Scene script records
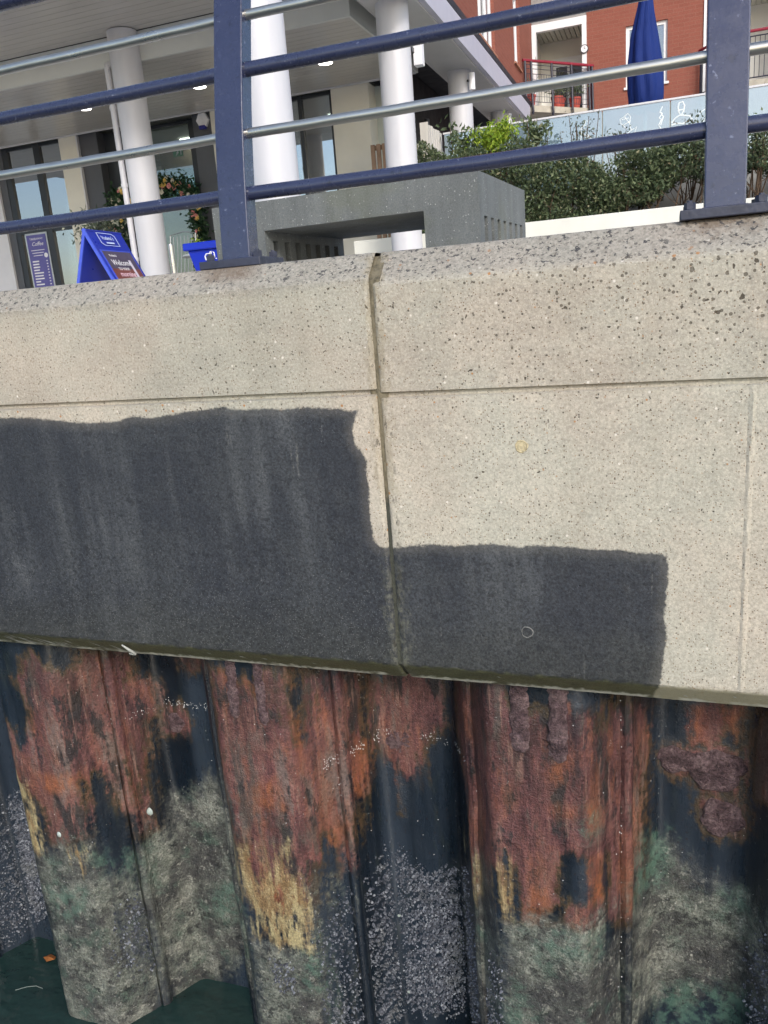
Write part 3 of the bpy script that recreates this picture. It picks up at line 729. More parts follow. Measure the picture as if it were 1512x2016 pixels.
# ------------------------------------------------------------------ railing
def paint_blue(name='navy_marine_paint', relief=.22):
    n = NT(name); z = n.sep(n.pos)[2]
    c = n.mix(n.noise(4, 4, .6), lin(40, 45, 72), lin(56, 62, 90))
    chip = n.step(n.noise(46, 4, .65), .655, .69); c = n.mix(n.math('MULTIPLY', chip, .7), c, lin(120, 126, 150))
    dk = n.step(n.noise(28, 5, .7), .58, .66); c = n.mix(n.math('MULTIPLY', dk, .55), c, lin(30, 32, 48))
    h = n.math('ADD', n.math('MULTIPLY', n.noise(16, 3, .5, n.scale(n.pos, (.6, .6, 3.2))), 1.), n.math('MULTIPLY', n.noise(90, 3), .4))
    return n.fin(c, n.rng(n.noise(20, 3), .3, .7, .20, .34), n.bump(h, relief, .005), spec=.6, Coat_Weight=.4, Coat_Roughness=.15)
PAINT = paint_blue()
PAINTR = paint_blue('navy_rail_paint', .05)
PAINTD = simple('dark_base_plate_paint', lin(54, 58, 74), .5, 0, .25, 20, .18, 60)
def stainless():
    n = NT('brushed_stainless'); h = n.noise(300, 2, .6, n.scale(n.pos, (1, .04, 1)))
    c = n.mix(n.noise(10, 4), lin(186, 184, 176), lin(216, 214, 206))
    return n.fin(c, n.rng(n.noise(6, 3), .3, .7, .26, .34), None, metal=.9)
STEEL = stainless()
rail = thing('quay_railing', 'navy blue and stainless tube railing along the quay edge', 'railing', (-.6, 2.66, .172))
# the posts bow landward as they rise: (z, offset)
BOW = [(.16, 0), (.30, .012), (.42, .026), (.52, .040), (.62, .056), (.73, .077), (.84, .102), (.95, .128), (1.03, .147), (1.15, .178), (1.25, .206)]
def bow(z):
    for (a, oa), (b, ob) in zip(BOW, BOW[1:]):
        if z <= b: return oa + (ob - oa) * (z - a) / (b - a)
    return BOW[-1][1]
PY = 2.635; PT = .072; PW = .112
def add_post(xc):
    m = MB(); zs = [.2 + i * .0525 for i in range(21)]; ring = []
    for z in zs:
        i = len(m.v); y = PY + bow(z); w = PW / 2
        m.v += [(xc - w, y, z), (xc + w, y, z), (xc + w, y + PT, z), (xc - w, y + PT, z)]; ring.append(i)
    for a, b in zip(ring, ring[1:]):
        for j in range(4): m.f.append((a + j, a + (j + 1) % 4, b + (j + 1) % 4, b + j))
    m.f += [(ring[0] + 3, ring[0] + 2, ring[0] + 1, ring[0]), (ring[-1], ring[-1] + 1, ring[-1] + 2, ring[-1] + 3)]
    p = m.build('post', PAINT, rail, bevel=.004)
    MB().box(xc - .122, xc + .122, 2.585, 2.585 + .19, .172, .200).build('base_plate', PAINTD, p, bevel=.003)
    wl = MB().box(xc - PW / 2 - .006, xc + PW / 2 + .006, PY - .006, PY + PT + .006, .199, .2045)
    wl.build('weld_bead', PAINT, p, bevel=.002)
    for dx in (-.095, .095):
        for yy in (2.625, 2.745):
            b = MB(); b.lathe((xc + dx, yy, .2), [(.014, 0), (.014, .004)], 14); b.lathe((xc + dx, yy, .2), [(.0165, .003), (.0165, .021)], 6); b.lathe((xc + dx, yy, .2), [(.008, .02), (.0075, .027)], 10)
            b.build('bolt', PAINTD, p)
    return p
PX = (-1.462, .148, 1.76, -3.07)
for x in PX: add_post(x)
xs = sorted((-4.6,) + PX + (3.3,))
for z, r, mt in ((.421, .0235, PAINTR), (.622, .0168, STEEL), (.836, .0242, PAINTR), (1.018, .0168, STEEL)):
    y = PY + PT / 2 + bow(z)
    for a, b in zip(xs, xs[1:]):
        a2 = a + (PW / 2 - .004 if a > -4.5 else 0); b2 = b - (PW / 2 - .004 if b < 3.2 else 0)
        m = MB(); k = 14; m.tube([(a2 + (b2 - a2) * i / k, y + .0006 * math.sin(i * 1.7), z - .003 * math.sin(math.pi * i / k) + .0006 * math.sin(i * 2.3)) for i in range(k + 1)], r, 20)
        m.build('rail', mt, rail, True)
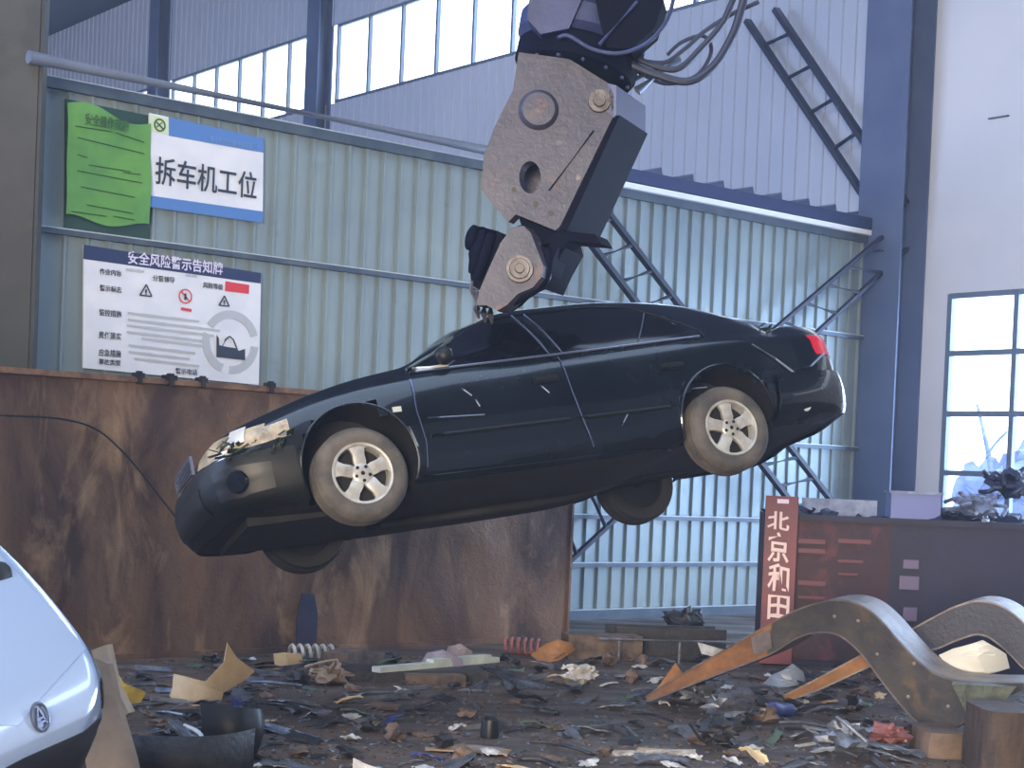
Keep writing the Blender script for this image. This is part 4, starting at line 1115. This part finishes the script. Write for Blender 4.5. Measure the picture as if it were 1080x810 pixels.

WHAT IS EXPECTED:
Replicate the material above verbatim; images stay out of the copy.

REPLY TO THE EXERCISE:
Write part 3 of the bpy script that recreates this picture. It picks up at line 729. More parts follow. Measure the picture as if it were 1512x2016 pixels.
# ------------------------------------------------------------------ railing
def paint_blue(name='navy_marine_paint', relief=.22):
    n = NT(name); z = n.sep(n.pos)[2]
    c = n.mix(n.noise(4, 4, .6), lin(40, 45, 72), lin(56, 62, 90))
    chip = n.step(n.noise(46, 4, .65), .655, .69); c = n.mix(n.math('MULTIPLY', chip, .7), c, lin(120, 126, 150))
    dk = n.step(n.noise(28, 5, .7), .58, .66); c = n.mix(n.math('MULTIPLY', dk, .55), c, lin(30, 32, 48))
    h = n.math('ADD', n.math('MULTIPLY', n.noise(16, 3, .5, n.scale(n.pos, (.6, .6, 3.2))), 1.), n.math('MULTIPLY', n.noise(90, 3), .4))
    return n.fin(c, n.rng(n.noise(20, 3), .3, .7, .20, .34), n.bump(h, relief, .005), spec=.6, Coat_Weight=.4, Coat_Roughness=.15)
PAINT = paint_blue()
PAINTR = paint_blue('navy_rail_paint', .05)
PAINTD = simple('dark_base_plate_paint', lin(54, 58, 74), .5, 0, .25, 20, .18, 60)
def stainless():
    n = NT('brushed_stainless'); h = n.noise(300, 2, .6, n.scale(n.pos, (1, .04, 1)))
    c = n.mix(n.noise(10, 4), lin(186, 184, 176), lin(216, 214, 206))
    return n.fin(c, n.rng(n.noise(6, 3), .3, .7, .26, .34), None, metal=.9)
STEEL = stainless()
rail = thing('quay_railing', 'navy blue and stainless tube railing along the quay edge', 'railing', (-.6, 2.66, .172))
# the posts bow landward as they rise: (z, offset)
BOW = [(.16, 0), (.30, .012), (.42, .026), (.52, .040), (.62, .056), (.73, .077), (.84, .102), (.95, .128), (1.03, .147), (1.15, .178), (1.25, .206)]
def bow(z):
    for (a, oa), (b, ob) in zip(BOW, BOW[1:]):
        if z <= b: return oa + (ob - oa) * (z - a) / (b - a)
    return BOW[-1][1]
PY = 2.635; PT = .072; PW = .112
def add_post(xc):
    m = MB(); zs = [.2 + i * .0525 for i in range(21)]; ring = []
    for z in zs:
        i = len(m.v); y = PY + bow(z); w = PW / 2
        m.v += [(xc - w, y, z), (xc + w, y, z), (xc + w, y + PT, z), (xc - w, y + PT, z)]; ring.append(i)
    for a, b in zip(ring, ring[1:]):
        for j in range(4): m.f.append((a + j, a + (j + 1) % 4, b + (j + 1) % 4, b + j))
    m.f += [(ring[0] + 3, ring[0] + 2, ring[0] + 1, ring[0]), (ring[-1], ring[-1] + 1, ring[-1] + 2, ring[-1] + 3)]
    p = m.build('post', PAINT, rail, bevel=.004)
    MB().box(xc - .122, xc + .122, 2.585, 2.585 + .19, .172, .200).build('base_plate', PAINTD, p, bevel=.003)
    wl = MB().box(xc - PW / 2 - .006, xc + PW / 2 + .006, PY - .006, PY + PT + .006, .199, .2045)
    wl.build('weld_bead', PAINT, p, bevel=.002)
    for dx in (-.095, .095):
        for yy in (2.625, 2.745):
            b = MB(); b.lathe((xc + dx, yy, .2), [(.014, 0), (.014, .004)], 14); b.lathe((xc + dx, yy, .2), [(.0165, .003), (.0165, .021)], 6); b.lathe((xc + dx, yy, .2), [(.008, .02), (.0075, .027)], 10)
            b.build('bolt', PAINTD, p)
    return p
PX = (-1.462, .148, 1.76, -3.07)
for x in PX: add_post(x)
xs = sorted((-4.6,) + PX + (3.3,))
for z, r, mt in ((.421, .0235, PAINTR), (.622, .0168, STEEL), (.836, .0242, PAINTR), (1.018, .0168, STEEL)):
    y = PY + PT / 2 + bow(z)
    for a, b in zip(xs, xs[1:]):
        a2 = a + (PW / 2 - .004 if a > -4.5 else 0); b2 = b - (PW / 2 - .004 if b < 3.2 else 0)
        m = MB(); k = 14; m.tube([(a2 + (b2 - a2) * i / k, y + .0006 * math.sin(i * 1.7), z - .003 * math.sin(math.pi * i / k) + .0006 * math.sin(i * 2.3)) for i in range(k + 1)], r, 20)
        m.build('rail', mt, rail, True)
Keep writing the Blender script for this image. This is part 4, starting at line 1115. This part finishes the script. Write for Blender 4.5. Measure the picture as if it were 1080x810 pixels.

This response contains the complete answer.